The Digg Beta Recommendation Engine: A Review

Today Digg released it’s Beta Version of “The Digg Recommendation Engine”.  This Beta Release will be presented to registered Digg users first, based on a random sampling of logged-in users.

The Recommendation Engine is a new way of discovering new content on Digg, .it uses  your past digging activity to identify what Digg calls “Diggers Like You”.  According to Anton Kast, lead scientist at Digg:

“When you Digg a story, you tell the Recommendation Engine two things: that you recommend the story to other users and, less obviously, that the users who Dugg the story before you are good at finding content. The Recommendation Engine keeps track of users who Dugg particular stories before you did, and it recommends you the stories they Dugg. The more content you Digg, the smarter the Recommendation Engine becomes.”

The Recommendation Engine utilizes the Digger’s past history over the last 30 days and it formulates it’s recommendations based upon your activity.  Anton says:

“When it’s time to calculate your Recommendations, the Engine draws from this pool of matched Diggers. For each matched Digger, it computes a correlation coefficient between you and them. It then picks a cutoff for this correlation coefficient, and the Diggers who make the cut are called ‘Diggers Like You.’ “

The engine determine how many stories that other Diggers have in common and divides that number by the total number of stories you or they Dugg. The ratio is a correlation coefficient, sometimes called a “Jaccard Coefficient”.

Once the engine has determined your ‘Diggers Like You’, your recommendations concist of stories that your ‘Diggers Like You’ have alredy Dugg, minus the stories you already Dugg or Buried.  Other steps, like the Diversity Rules and the Promotability Constraint, add into the equation.

What are Promotable Stories?

Promotable stories are stories which are recent enough to be eligible for the Digg homepage, but haven’t appeared there yet.

What is Diversity?

Digg wants you to be diverse, they don’t want all your stories on the same topic or Dugg by the same people. The Beta Version of this Digg Recommendation Engine takes this into account.  To insure your Recommendations are diverse, the Engine imposes limits that keep things from getting too focused. It makes sure that no one ‘Digger Like You’ determines too many of your stories. The Engine also limits the influence of any single one of your Diggs.
How did the Upcoming Page change?

I won’t give screenshots of the entire page, mostly because much of it is either unchanged or irrelevant.  I will show the most important things.  When you go to the Digg homepage and click on the Upcomng Page tab, you see the following notice:

Notice

This notice can be closed, or hidden, and the main purpose is to show you that something new was added.  It only provides a brief description of the changes.
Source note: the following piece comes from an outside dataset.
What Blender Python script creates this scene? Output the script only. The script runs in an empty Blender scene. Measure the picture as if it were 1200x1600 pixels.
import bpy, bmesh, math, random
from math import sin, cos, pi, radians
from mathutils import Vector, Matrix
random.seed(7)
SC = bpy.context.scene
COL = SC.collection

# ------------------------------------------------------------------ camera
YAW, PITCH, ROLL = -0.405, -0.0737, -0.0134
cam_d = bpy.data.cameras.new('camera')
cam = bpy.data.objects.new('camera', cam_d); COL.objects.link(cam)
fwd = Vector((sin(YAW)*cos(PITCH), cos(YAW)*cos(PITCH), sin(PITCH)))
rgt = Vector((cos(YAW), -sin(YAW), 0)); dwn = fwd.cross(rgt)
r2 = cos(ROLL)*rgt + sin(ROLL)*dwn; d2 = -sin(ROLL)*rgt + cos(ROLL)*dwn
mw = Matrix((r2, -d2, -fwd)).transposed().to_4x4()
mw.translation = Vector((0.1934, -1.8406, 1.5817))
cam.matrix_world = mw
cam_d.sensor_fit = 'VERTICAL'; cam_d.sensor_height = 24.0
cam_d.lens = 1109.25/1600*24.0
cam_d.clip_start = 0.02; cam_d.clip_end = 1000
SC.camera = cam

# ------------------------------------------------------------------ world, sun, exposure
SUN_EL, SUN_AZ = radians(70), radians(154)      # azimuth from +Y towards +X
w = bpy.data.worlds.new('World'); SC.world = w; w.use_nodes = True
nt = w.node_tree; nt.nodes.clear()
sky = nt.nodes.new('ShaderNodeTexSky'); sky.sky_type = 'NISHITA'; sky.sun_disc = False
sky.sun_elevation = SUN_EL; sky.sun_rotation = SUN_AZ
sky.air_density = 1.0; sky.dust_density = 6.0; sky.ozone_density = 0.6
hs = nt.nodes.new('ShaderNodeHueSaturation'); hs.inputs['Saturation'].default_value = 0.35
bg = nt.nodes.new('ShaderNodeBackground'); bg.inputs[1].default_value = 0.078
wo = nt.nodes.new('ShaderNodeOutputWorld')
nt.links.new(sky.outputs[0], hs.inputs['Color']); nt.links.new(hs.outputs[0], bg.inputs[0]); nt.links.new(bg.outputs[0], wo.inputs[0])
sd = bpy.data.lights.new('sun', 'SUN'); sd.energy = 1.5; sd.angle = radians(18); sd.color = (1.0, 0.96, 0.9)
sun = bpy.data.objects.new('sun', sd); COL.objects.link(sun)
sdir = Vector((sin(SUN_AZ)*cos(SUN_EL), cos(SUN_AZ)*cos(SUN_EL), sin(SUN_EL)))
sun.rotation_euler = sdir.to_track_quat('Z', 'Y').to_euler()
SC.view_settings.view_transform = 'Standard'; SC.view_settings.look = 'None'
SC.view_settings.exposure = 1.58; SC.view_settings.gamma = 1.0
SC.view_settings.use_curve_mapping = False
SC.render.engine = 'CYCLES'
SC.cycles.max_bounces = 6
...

Next thing you will see is along the right side of the page, it is the Recommendation Engine.  In this section you will see how many items you have Dugg in the past 30 days, it will give you some stupid comment about “Digging On” and it asks you how are your Recommendations.

recommendations

There is also a “Learn More” button that you can click. That will take you to a page by Kevin Rose that explains the Beta Version and if you follow through it will take you to Anton Kast’s Whitepaper blog.  I won’t show screenshots of those.

The next section is something most of us will pay attention to the most, it’s the “Diggers Like You” section. This section tells you how many Diggers Like You it found and it shows you the compatibility ranking and the name of the Diggers.  The screenshot below shows the section:

Diggers Like You
I clicked on the Blue Bar in the Compatibility column, it took me to a page showing this information:

Compatibilty

Notice that it shows how many Diggs the Digger has, how many you have, and the difference between the two.  It also shows your Compatibility Score. You have the option of adding the Digger as a Friend or removing the Recommendation.  The screen also shows what submittal the Digger made which is compatible to you.

Summation of the Digg Recommendation Engine

I have a problem with the Digg Recommendation Engine. I see it as is a way for Digg to force Diggers into a thing they call “Diversity”.  In short they want every Digger to post on a variety of topics, instead of leaving it up to the Digger as to which topics they wish to submit or be a part.

Don’t get me wrong… I do not oppose Diversity, but I do feel that it’s up to the individual members whether they want to participate in a wide variety of topics or still stick to one or two topics.  It seems that Digg is going out of it’s way to penalize people for doing not becoming a part of some “diversity” scheme.

As a person who ran his own net and several message forums on the net over the past 15 years, I find this extremely uncomfortable.  The members of any board or group ought to have the freedom to post and reply to whatever topics they wish on the forum, but most of all they should not be penalized for only posting to one or two topics.  To try to force them to do otherwise is completely against the reasons for any Social Group in existence.

The one thing I really like about the Beta Engine is that it gives me one more way to search for Friends and any help is a help.  I can look at what Digg recommends and ignore it or accept it as I will.